2 Deep-Value Small Caps

Includes: EZPW, KLIC
by: Aram Durphy

I've been working my way through small-cap value stocks the last few weeks, and these two have risen to the top. The screens focused on stocks with manageable debt to equity ratios, good price to free cash flow ratios, cash on hand, and return on equity. Kulicke and Soffa Industries (NASDAQ:KLIC) and EZCORP (NASDAQ:EZPW) offer good long term free cash flow growth and deep value. I ran a discounted free cash flow valuation analysis at 12% discount rate for both companies.

Kulicke and Soffa Industries, Inc. designs, manufactures, and markets capital equipment and packaging materials for semiconductor devices. Kulicke fundamentals are excellent: a market cap of $717 million, $151 million in free cash flow, $381 million in cash on hand, and no debt. Growth has been good, but not stellar, with five year free cash flow growth at about 11%. I expect that to increase in the next five years as sector demand picks up. Looking at the discounted free cash flow valuation, we can run several scenarios. If we give Kulicke a pessimistic growth rate of 0% over the next 10 years, I place fair value at $21.44, with a 55% margin of safety at today's price of $9.67. If we give Kulicke a modest growth rate of 5%, we get a fair value of $26.36 and a 63% margin of safety. At a more optimistic growth rate of 15%, I place fair value at $41.52 with a 77% margin of safety. I prefer the conservative 5% growth projection, and at least a 50% margin of safety; that would put a buy price at $13.10 or under.
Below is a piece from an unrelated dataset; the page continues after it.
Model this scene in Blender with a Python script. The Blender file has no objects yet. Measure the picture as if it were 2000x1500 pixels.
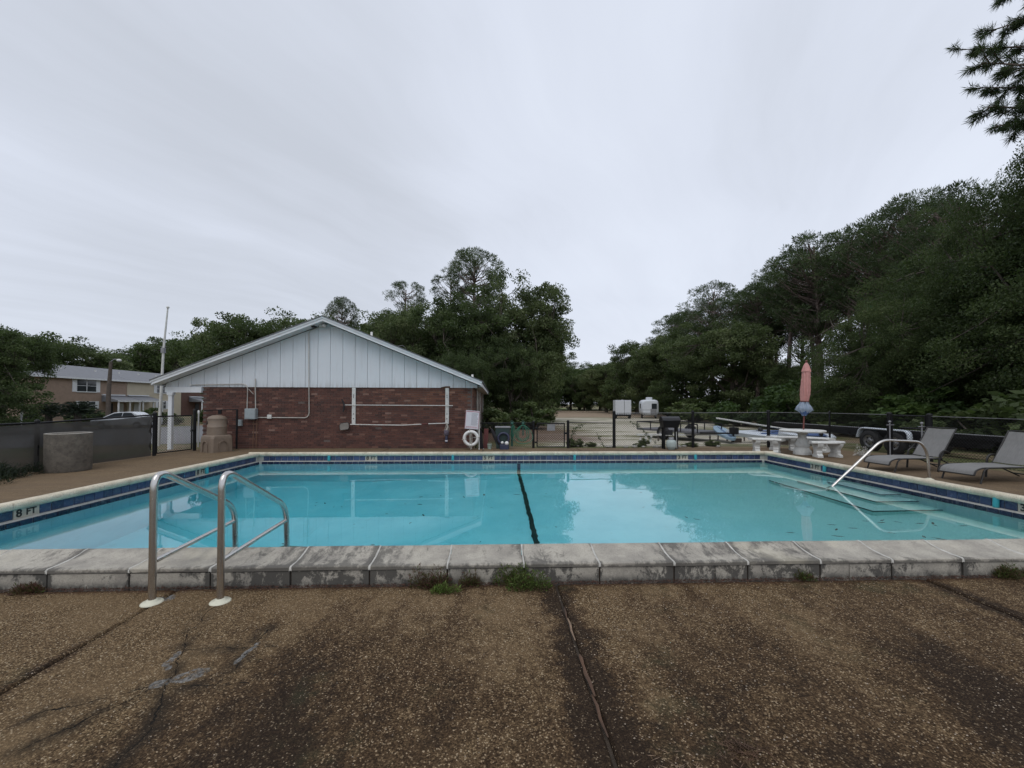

EZCORP, Inc., provides specialty consumer financial services via a chain of owned and operated pawn shops. EZ has excellent fundamentals, with a market cap at about $998 million, $102 million in free cash flow, $50 million in cash on hand and $200 million in debt. The debt to cash ratio of 4 is a little higher than I would like, but the valuation makes it acceptable. EZ has five year free cash flow growth at about 34%. That is exceptional growth, but not necessary for buying at today's price of $19.50. If we discount growth to 15%, that would give us a fair value of about $46.76 and a 58% margin of safety. If growth slows to 25%, that would still give us fair value at $82 and a 76% margin of safety. Going with the 15% growth projection, and a 50% margin of safety, I would set a buy price at $24.80 or under.

Disclosure: I have no positions in any stocks mentioned, and no plans to initiate any positions within the next 72 hours. I wrote this article myself, and it expresses my own opinions. I am not receiving compensation for it (other than from Seeking Alpha). I have no business relationship with any company whose stock is mentioned in this article.